Back then, consumed by my own pain and anger I never saw my father's pain (hell, I never even felt my own pain - just a sort of dead unease). The night I found him in his room drunk and crying I had no sympathy for what had taken him to that place. My only concern was that he would go off on a binge and leave me by myself (not me and my sister, just me - my self-absorption was that consuming.)

Also, until my wife died I did not understand what might have driven him to take that job in West Palm Beach. Granted he did need better employment. (He had given up a good position in Troy to return to Shelby so that my mother could die among friends and family.) But there were other closer places. Until recently I didn't understand the desperation that might drive a man to get away from everything. As my sister astutely observed (after we became friends and started talking) it was perhaps odd that he even took us with him. There were various relatives who would have taken us in.

And until I experienced the loneliness of an empty house, I assumed that all my father and my stepmother had was an arrangement. I thought he only wanted her because he needed someone to help raise my 13-year old sister and she only wanted him because he offered a way out of her brother-in-law's house (even if it meant moving to Florida to live with three strangers). And true enough I never saw any expressions of deep affection, or heard any significant conversation. But as suggested above, I was perhaps not the best observer, lacking the requisite sympathy and empathy. In their 23 years they shared the same bedroom, at least until she got sick. They went to church, took vacations, did things together, and when he started making some real money, enjoyed modest wealth. She provided good food, a nice house, and a gentle woman's presence and companionship - he provided adventure and excitement - in other words his own grandiose self.

So that is maybe something good coming from all this - that I can see things I didn't see before.

Note: In the above I do not mean to suggest that my step-mother's brother-in-law was a bad man or that he did not treat her well.
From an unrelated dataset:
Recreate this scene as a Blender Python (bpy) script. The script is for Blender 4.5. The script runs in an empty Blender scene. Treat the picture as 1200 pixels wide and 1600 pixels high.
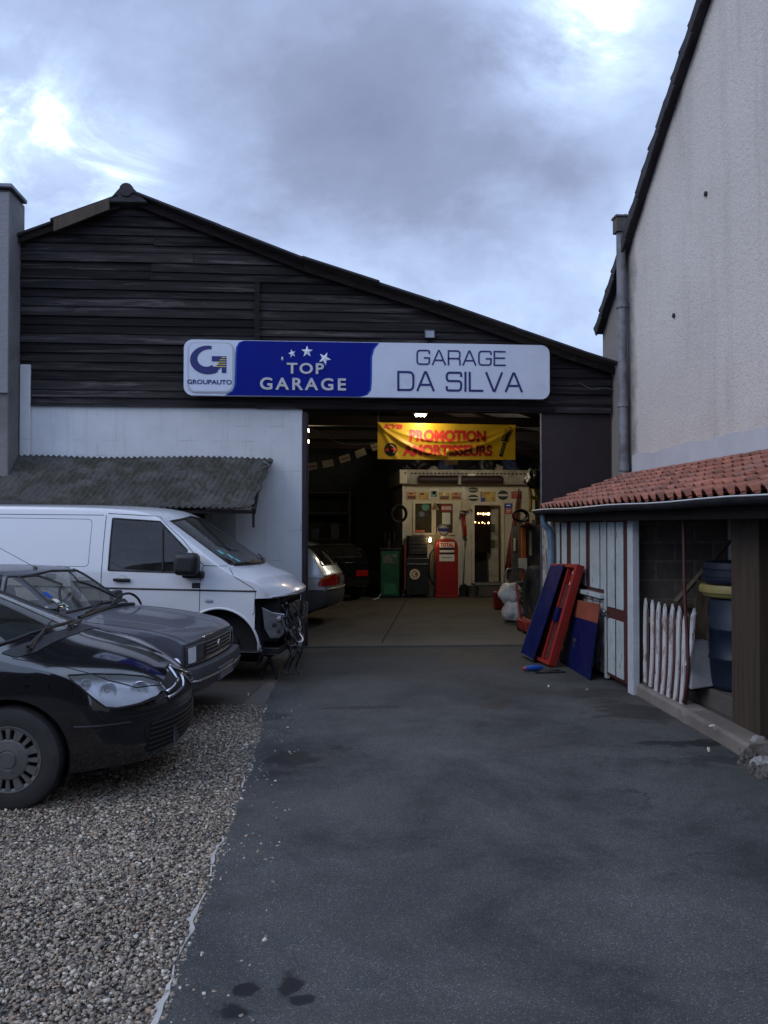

It was simply that she was a guest in another family's house and my father gave her an opportunity to have her own family. Also, to flesh out that story, she and my father had known one another when they were young. I don't know what he thought about her back then - she had been pretty - but she remembered seeing him riding into town on a white horse - literally a man on a white horse.

Post Script #2: Missing Me

When it was my turn to talk at the Hospice Grief session (to answer the question that I had picked out of the hat) I said that one of the things I missed most about my love one was "me". Of course, despite my barely suppressed tears, there was a certain self-conscious cleverness in my answer - leading me to say to my self, "That's pretty good - you are a blowhard- yeah well it is still true - I wish you would shut the fu*k up."

Yet..

Yet...

What I meant was that when Brenda died, a substantial portion of me died with her. If she was indeed my better half then I am now half a person. But it is not just that. As a female friend noted we tend to be defined by those we are with - by those we love. We are one person with this person, somebody else with that person. As the friend noted, this is probably not a good thing. We should be who we are, regardless of who we are with. What it means for me is that I am now without definition.

And there is still more to it.

Whatever I was, I was closer to it with Brenda than I ever was with anybody else. With her I was unselfconscious. For good or ill (and sometimes it was for ill) when I was with her I was simply myself. I did not have to think about myself. I could simply be - happy, sad, angry, anxious - even a silly fool. I was natural.

That's what I meant when I said that I missed me. I am no longer me - but a contrivance struggling to become me, forever looking back at himself looking back at himself looking back at himself. It is possible that when I peel back all the layers of this particular onion all I will discover is emptiness and a bad smell. It is also possible that a better me will result - or if not a better me, then at least somebody I can live with.